In relation to the access requests in Emails 1-5, the Tribunal determined that the access requests were received by the Respondent and the Respondent held the personal information of the Applicant which was the subject of the access requests, some of which was not exempted from access and to which access should have been granted without excessive delay. The Tribunal found that the time elapsed in relation to each of these access requests amounted to excessive delay in breach of IPP 7.
The Tribunal accepted that the Respondent did not receive the Applicant’s access request in Email 6 until it received the second internal review request.
Tribunal outcome
The Tribunal made the following orders:
- The purported unilateral withdrawal of the Undertaking made by the Respondent's solicitor is not valid and the Undertaking remains in place and is effective as against the Respondent.
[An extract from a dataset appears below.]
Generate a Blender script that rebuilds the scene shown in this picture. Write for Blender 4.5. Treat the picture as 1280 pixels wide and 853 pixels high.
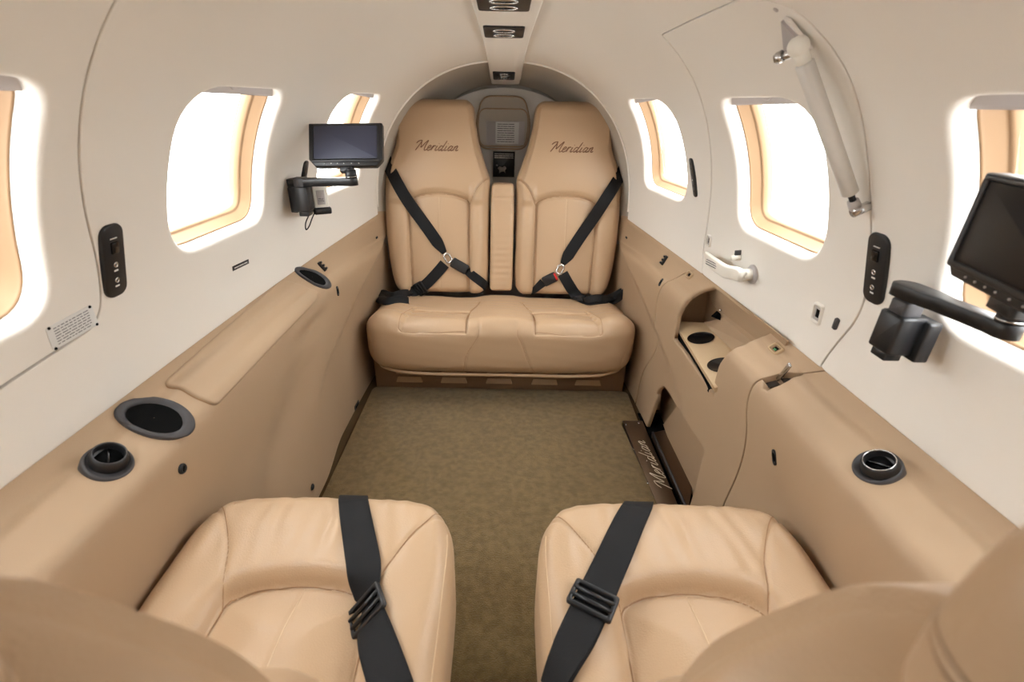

- The Respondent has breached s14 PIPP Act/IPP 7 in respect of the Applicant’s requests in Emails 1-5 to access their personal information held by the Respondent.
- The Respondent did not breach s14 PPIP Act/IPP 7 in respect of the Applicant’s request in Email 6 to access their personal information held by the Respondent.
- The Applicant is to file and serve submissions as to remedy, not exceeding five (5) pages, within 14 days of the date of these Reasons for Decision.
- The Respondent is to file and serve submissions as to remedy, not exceeding five (5) pages, within 14 days after receipt of the Applicant's submissions as to remedy.
- The matter is to be relisted for directions before Senior Member Christie as to remedy on 1 June 2021 at 9:30am.
- I direct the Principal Registrar of the Tribunal to forward a copy of these Reasons for Decision to the NSW Legal Services Commissioner for such action as the Commissioner may consider appropriate.